■ **STATED GOAL**: Extract, in full, the lines below, beginning at the first and ending with the line that contains "b.at(); b.done()". Pictures do not belong in the copy.

[Records excerpted from a collection]

-------

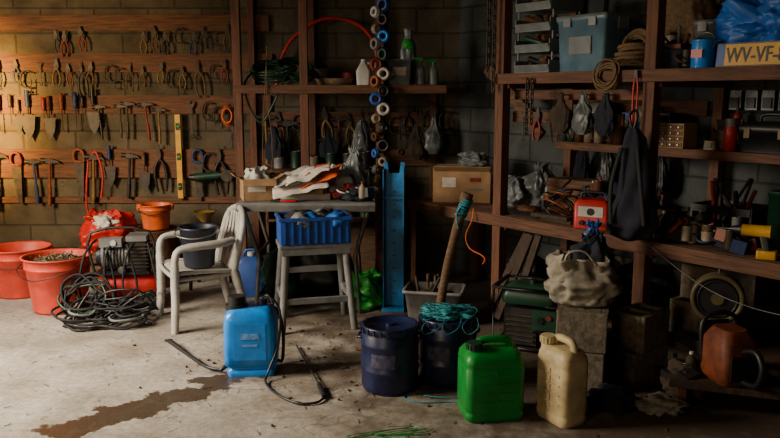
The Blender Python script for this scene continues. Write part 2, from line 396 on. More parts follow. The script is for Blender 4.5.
for i, (x, z, m_) in enumerate(((-.95, 1.12, dcloth), (-.5, 1.1, dcloth), (-.24, 1.18, cleard), (.22, 1.15, bcloth), (.36, 1.2, cleard))):
    b.bag((x, 6.25, z-.18), .16, .1, .3, m_, i*3.1, HANG, .25)
b.done()

b = B('tape_rolls_on_post')
cols = [bluec, white, black, beige, blue, grey, dgreen, redd, white, orangd, black, bluec, white, beige, black, rust, black, bluec, beige, grey, black, beige]
z = 2.14
for i, c in enumerate(cols):
    r = R.uniform(.026, .042); k = (-1 if i % 2 else 1)
    b.at((-.075+k*.028, 5.62, z), (0, 0, R.uniform(-60, 60)))
    b.torus((0, 0, 0), r, .012, c, (90, 0, 0), 20, 8); b.torus((0, -.014, 0), r*.9, .012, c, (90, 0, 0), 20, 8)
    b.cyl((0, 0, r-.012), (0, .06, r-.012), .005, dsteel, seg=6)
    z -= R.uniform(.045, .075)
b.at(); b.done()

# ---------------------------------------------------------------- generic makers
def bottle(b, x, y, z, r, h, m, capm):
    b.lathe([(0, 0), (r*.95, 0), (r, .01), (r, h*.6), (r*.85, h*.7), (r*.35, h*.82), (r*.33, h*.9)], m, (x, y, z), 16)
    b.cyl((x, y, z+h*.88), (x, y, z+h), r*.42, capm, seg=12)
def sprayb(b, x, y, z, r, h, m, capm):
    bottle(b, x, y, z, r, h, m, capm)
    b.box((x-.02, y, z+h+.01), (.07, .022, .026), capm); b.tube([(x-.03, y, z+h), (x-.045, y, z+h-.02), (x-.05, y, z+h-.05)], .005, capm, 6, 3)
def can(b, x, y, z, r, h, m, lid=steel):
    b.lathe([(0, 0), (r, 0), (r*1.03, .004), (r, .008), (r, h-.008), (r*1.03, h-.004), (r, h), (r*.92, h), (r*.9, h-.005), (0, h-.005)], m, (x, y, z), 20)
    b.torus((x, y, z+h), r*.8, .003, lid, seg=16, ms=5)
def jar(b, x, y, z, r, h, m=None, lid=None):
    b.lathe([(0, 0), (r, 0), (r, h*.8), (r*.8, h*.88)], m or glass, (x, y, z), 16); b.cyl((x, y, z+h*.86), (x, y, z+h), r*.85, lid or redp, seg=16)
def carton(b, x, y, z, w, d, h, m=None, r=0, flaps=True):
    m = m or card; T = b.T.copy(); b.T = T @ Matrix.Translation((x, y, z)) @ Matrix.Rotation(rad(r), 4, 'Z')
    t = .005
    b.box((0, 0, t/2), (w, d, t), m)
    for k in (-1, 1):
        b.box((k*(w/2-t/2), 0, h/2), (t, d, h), m); b.box((0, k*(d/2-t/2), h/2), (w, t, h), m)
        if flaps:
            b.box((k*(w/2+.03), 0, h+.012), (w*.3, d, t), m, (0, k*-28, 0)); b.box((0, k*(d/2+.025), h-.02), (w, d*.28, t), m, (k*-50, 0, 0))
    if not flaps: b.box((0, 0, h-t), (w, d, t), m); b.box((0, 0, h-.0022), (w*1.002, .04, t*1.0), beige)
    b.T = T
def coil(b, c, r0, n, th, m, rot=(0,0,0)):
    for i in range(n): b.torus(Vector(c)+Vector((R.uniform(-.01, .01), R.uniform(-.01, .01), i*th*1.3)), r0*R.uniform(.85, 1.05), th, m, (rot[0]+R.uniform(-7, 7), rot[1]+R.uniform(-7, 7), 0), 24, 6, R.uniform(.85, 1.1))
def storage_box(b, w, d, h, m, lidm):
    b.loft([(0, w*.44, d*.44, .02), (.004, w*.45, d*.45, .02), (h*.9, w*.49, d*.49, .02), (h*.9, w*.51, d*.51, .02), (h*.95, w*.51, d*.51, .02)], m)
    b.loft([(h*.95, w*.52, d*.52, .02), (h, w*.52, d*.52, .02), (h*1.02, w*.46, d*.46, .02)], lidm)
    for k in (-1, 1): b.box((k*w*.52, 0, h*.85), (.014, d*.3, h*.2), lidm)
    for k in (-.25, .25): b.box((k*w, -d*.515, h*.88), (.05, .012, .05), lidm)
def heap(name, loc, rz, w, d, h, n=24, mats=None, core=None):
    # a pile of mixed small workshop bits: tins, handles, offcuts, cable loops, rags
    b = B(name); mats = mats or [black, dsteel, rust, bcloth, dcloth, grey, redd, woodG, beige, blued, tsteel, orangd]
    b.blob((0, 0, h*.28), (w*.95, d*.9, h*.7), core or R.choice([bcloth, dcloth]), .7, 5, 4, R.uniform(0, 50))
    for i in range(n):
        x, y = R.uniform(-w/2, w/2), R.uniform(-d/2, d/2); zz = h*.55*max(0, 1-(2*x/w)**2)*R.uniform(.2, 1); k = R.random(); m = R.choice(mats)
        if k < .25: can(b, x, y, zz, R.uniform(.02, .035), R.uniform(.05, .10), m)
        elif k < .5: b.cyl((x, y, zz+.015), (x+R.uniform(-.12, .12), y+R.uniform(-.08, .08), zz+R.uniform(.03, h*.6)), R.uniform(.006, .014), m)
        elif k < .7: b.box((x, y, zz+.03), (R.uniform(.05, .13), R.uniform(.03, .08), R.uniform(.03, .07)), m, (R.uniform(-20, 20), R.uniform(-20, 20), R.uniform(0, 90)))
        elif k < .85: b.torus((x, y, zz+.03), R.uniform(.03, .06), .006, m, (R.uniform(-40, 40), R.uniform(-40, 40), 0), 18, 6)
        else: bottle(b, x, y, zz, .025, R.uniform(.09, .14), m, R.choice([black, redd, white]))
    return b.done(loc, rz)

zs = 1.573
b = B('plastic_jug'); b.loft([(0, .05, .045, .02), (.1, .055, .05, .02), (.15, .03, .03, .02), (.17, .018, .018, .016), (.19, .018, .018, .016)], white); b.tube([(.03, 0, .165), (.065, 0, .14), (.055, 0, .08)], .01, white, 8, 4); b.done((-.2, 5.82, zs))
b = B('translucent_tub'); b.loft([(0, .08, .06, .015), (.17, .09, .07, .015), (.17, .095, .075, .015), (.19, .095, .075, .015)], clear); b.box((0, -.066, .1), (.1, .012, .06), paper); b.done((.07, 5.80, zs))
b = B('spray_bottle'); sprayb(b, 0, 0, 0, .038, .18, clear, greenb); b.done((.23, 5.82, zs))
b = B('spray_bottle'); sprayb(b, 0, 0, 0, .04, .17, clear, green); b.done((.33, 5.85, zs))
b = B('plastic_bag_of_twine'); b.bag((0, 0, 0), .13, .11, .42, clear, 4, ((0,.6),(.2,1),(.6,.9),(.9,.4),(1,.5)), .2); b.blob((0, -.01, .30), (.10, .1, .1), greenb, .4, 5, 3, 1); b.done((.14, 5.95, zs))
b = B('green_garden_hose')
coil(b, (-.05, 0, .03), .17, 6, .009, dgreen, (20, 0, 0)); coil(b, (.12, .02, .05), .14, 5, .009, dgreen, (30, 15, 0))
b.tube([(-.2, -.1, .04), (-.24, -.18, -.05), (-.2, -.2, -.22), (-.12, -.19, -.33), (-.03, -.19, -.2), (.05, -.18, -.02), (.1, -.1, .05)], .008, dgreen, 8, 6); b.done((-.85, 5.95, zs+.05))
b = B('red_air_hose')
b.tube([(-.93, 0, 1.55), (-.9, 0, 1.75), (-.78, .0, 1.96), (-.55, .0, 2.10), (-.3, 0, 2.08), (-.15, 0, 1.95), (-.10, 0, 1.76)], .015, redp, 10, 8); b.cyl((-.12, 0, 1.70), (-.10, 0, 1.77), .02, steel); b.done((0, 6.3, 0))
b = B('wicker_tray'); b.lathe([(0, 0), (.13, 0), (.16, .05), (.155, .05), (.125, .01)], rope); b.done((-.42, 5.95, zs))
b = B('paint_can'); can(b, 0, 0, 0, .07, .13, grey); b.done((-.56, 6.1, zs))
b = B('paint_can'); can(b, 0, 0, 0, .06, .1, redd); b.done((-.33, 6.2, zs))
b = B('wire_coil_on_hook'); coil(b, (0, 0, 0), .08, 5, .003, tsteel, (90, 0, 0)); b.cyl((0, 0, .07), (0, .1, .07), .004, dsteel); b.done((.30, 6.27, 1.36))
b = B('hanging_cord'); b.tube([(0, 0, .65), (-.01, 0, .3), (.02, 0, 0), (.01, 0, -.25), (-.05, 0, -.3), (-.04, 0, .1), (0, 0, .6)], .003, rope, 6, 5); b.done((-.9, 5.67, 1.2))

# ---------------------------------------------------------------- right shelving
b = B('workshop_shelving')
for u in (0, 1.1, 2.15):
    b.box((u, 0, 1.4), (.07, .07, 2.8), woodV)
    b.box((u, .68, 1.4), (.06, .06, 2.8), woodV)
    for z in (.66, 1.58): b.box((u+.04, .34, z), (.03, .68, .08), woodH)
b.box((-.9, .02, .34), (.06, .06, .68), woodV); b.box((-.9, .66, .34), (.06, .06, .68), woodV)
for k in range(4): b.box((.66, .07+.18*k+.02, .70), (3.16, .174, .04), woodG)
b.box((.66, -.03, .685), (3.2, .025, .075), woodH)
b.box((1.12, .36, 1.62), (2.2, .68, .025), woodG); b.box((1.12, -.045, 1.60), (2.3, .025, .065), woodH)
b.box((1.2, .53, 1.185), (2.0, .38, .025), woodG); b.box((1.2, .33, 1.175), (2.05, .022, .05), woodH)
b.box((.52, .10, 1.50), (1.0, .02, .06), woodH); b.box((.5, .72, 1.42), (1.0, .02, .09), woodH); b.box((.45, .08, 1.36), (.85, .02, .07), woodH)
b.box((1.1, .36, .16), (2.3, .6, .03), woodG)
b.box((-.25, .35, 1.50), (.62, .05, .08), woodG, (0, 38, 0)); b.box((-.28, .45, 1.42), (.6, .04, .07), woodH, (0, 42, 0))
b.done(RK(0, 0, 0), AN, .003)

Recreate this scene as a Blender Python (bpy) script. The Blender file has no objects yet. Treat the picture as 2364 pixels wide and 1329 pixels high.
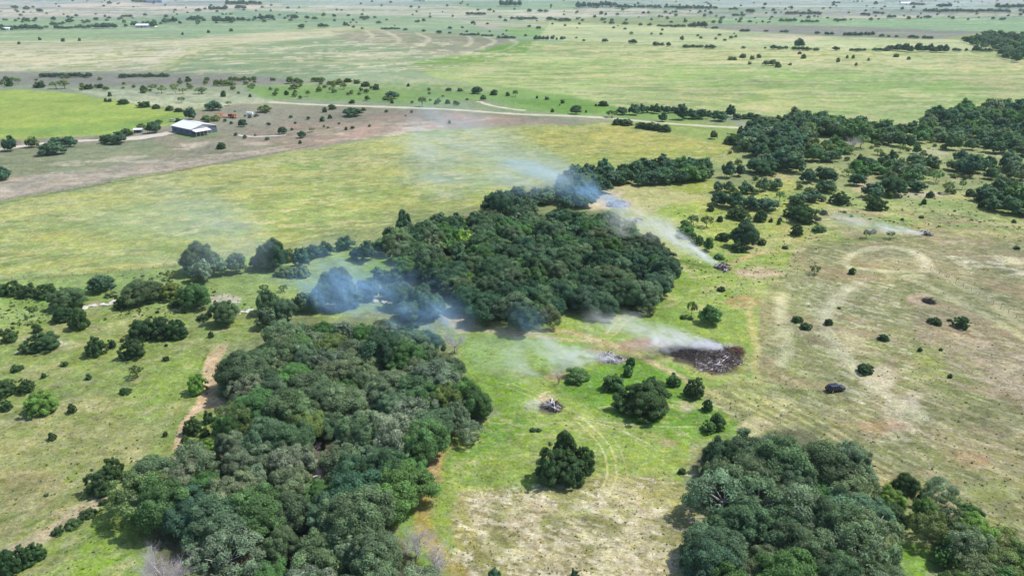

-------

■ **WRITTEN ANSWER**:
The Blender Python script for this scene continues. Write part 2, from line 396 on. More parts follow. The script is for Blender 4.5.
for i, (x, z, m_) in enumerate(((-.95, 1.12, dcloth), (-.5, 1.1, dcloth), (-.24, 1.18, cleard), (.22, 1.15, bcloth), (.36, 1.2, cleard))):
    b.bag((x, 6.25, z-.18), .16, .1, .3, m_, i*3.1, HANG, .25)
b.done()

b = B('tape_rolls_on_post')
cols = [bluec, white, black, beige, blue, grey, dgreen, redd, white, orangd, black, bluec, white, beige, black, rust, black, bluec, beige, grey, black, beige]
z = 2.14
for i, c in enumerate(cols):
    r = R.uniform(.026, .042); k = (-1 if i % 2 else 1)
    b.at((-.075+k*.028, 5.62, z), (0, 0, R.uniform(-60, 60)))
    b.torus((0, 0, 0), r, .012, c, (90, 0, 0), 20, 8); b.torus((0, -.014, 0), r*.9, .012, c, (90, 0, 0), 20, 8)
    b.cyl((0, 0, r-.012), (0, .06, r-.012), .005, dsteel, seg=6)
    z -= R.uniform(.045, .075)
b.at(); b.done()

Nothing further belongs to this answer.